Dans ce contexte, de nombreuses voix s’élèvent, nous questionnent sur « l’après », nous exhortent à trouver des solutions miracles, certains scandent des « vous voyez on vous l’avait dit », d’autres profitent de ce drame pour justifier et illustrer leur haine envers nos gouvernants, des éditorialistes se reconvertissent en épidémiologistes, et les fake news pullulent sur les réseaux sociaux. L’Europe ceci, la mondialisation cela, tout le monde a son mot à dire sans accepter pour une fois, de se poser, de réfléchir ensemble plutôt que de réagir chacun dans sa chapelle. Peut-être nous faut-il d’abord traverser cette catastrophe avec la plus grande discipline, humanité et humilité. Ensuite viendra le temps de l’analyse, non pas pour chercher des coupables et les clouer au pilori mais pour faire en sorte que cette épreuve nous serve de leçon pour mieux se préparer et mieux se protéger si cela venait à se reproduire. Puis, viendra le temps de la concertation car le « monde d’après » ne pourra pas se construire autrement que de façon démocratique. Consulter celles et ceux qui se trouvent en première ligne, réunir enfin toutes les forces vives autour de la table, débattre avec les dogmatiques, peser les arguments des nostalgiques et ceux des idéalistes, convaincre les attentistes. Ce temps où nous serons capables de nous organiser en nous faisant confiance, pour enfin trouver l’équilibre entre la lutte réelle contre les inégalités, les performances économiques et les enjeux écologiques. Ce moment où l’intelligence humaine devra se révéler pour trouver un chemin d’équilibre en assumant chacun et chacune ses responsabilités. Sans cette concertation, on peut s’attendre à de la défiance avec probablement en bout de course un retour au « monde d’avant » et son lot d’incertitudes et d’échecs. Ne soyons pas naïfs pour autant, il est probable que cette crise ne change pas non plus toute l’humanité. Le croire pourrait nous mener à bien de frustrations et de désillusions. 

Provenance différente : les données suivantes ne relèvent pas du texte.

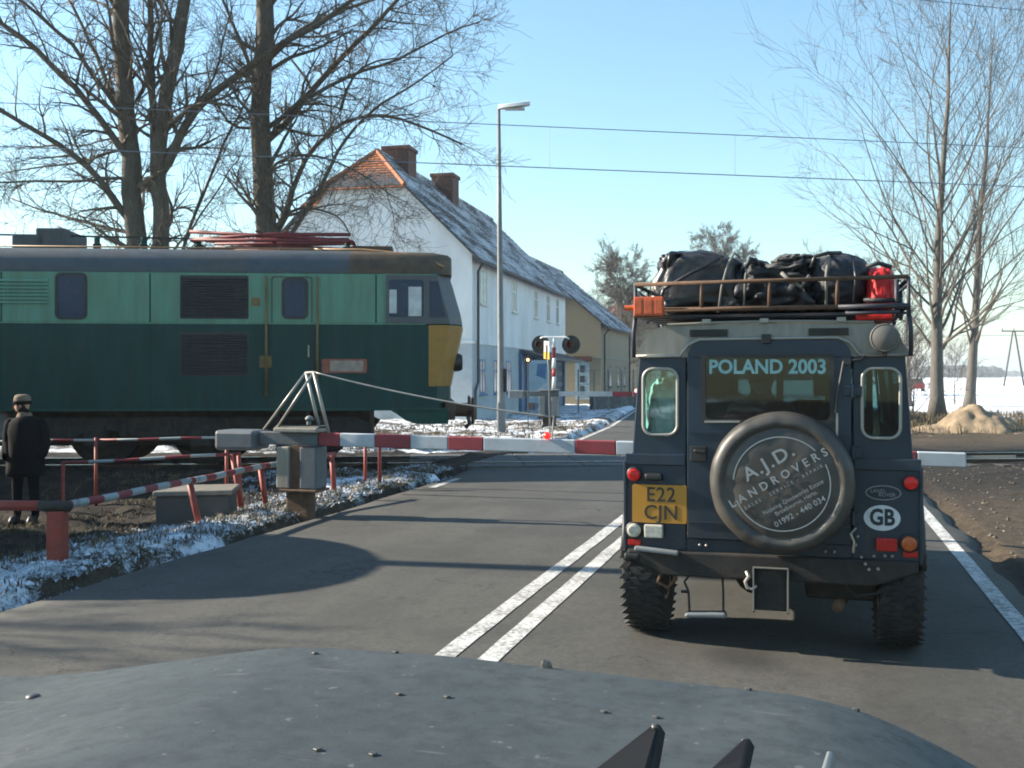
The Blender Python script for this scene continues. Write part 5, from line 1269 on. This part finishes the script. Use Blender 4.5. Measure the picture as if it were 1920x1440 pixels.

Alors, si, en dépit de ces obstacles, nous voulons un monde d’après plus juste, plus sécure, plus innovant, plus émancipateur, nous devons accepter que cela prenne du temps et que ce soit difficile. Comment remettre en cause nos croyances, nos individualités, nos certitudes tout en étant créatifs mais ensemble ? La tâche est immense, l’enjeu capital. Demain dépend de nous.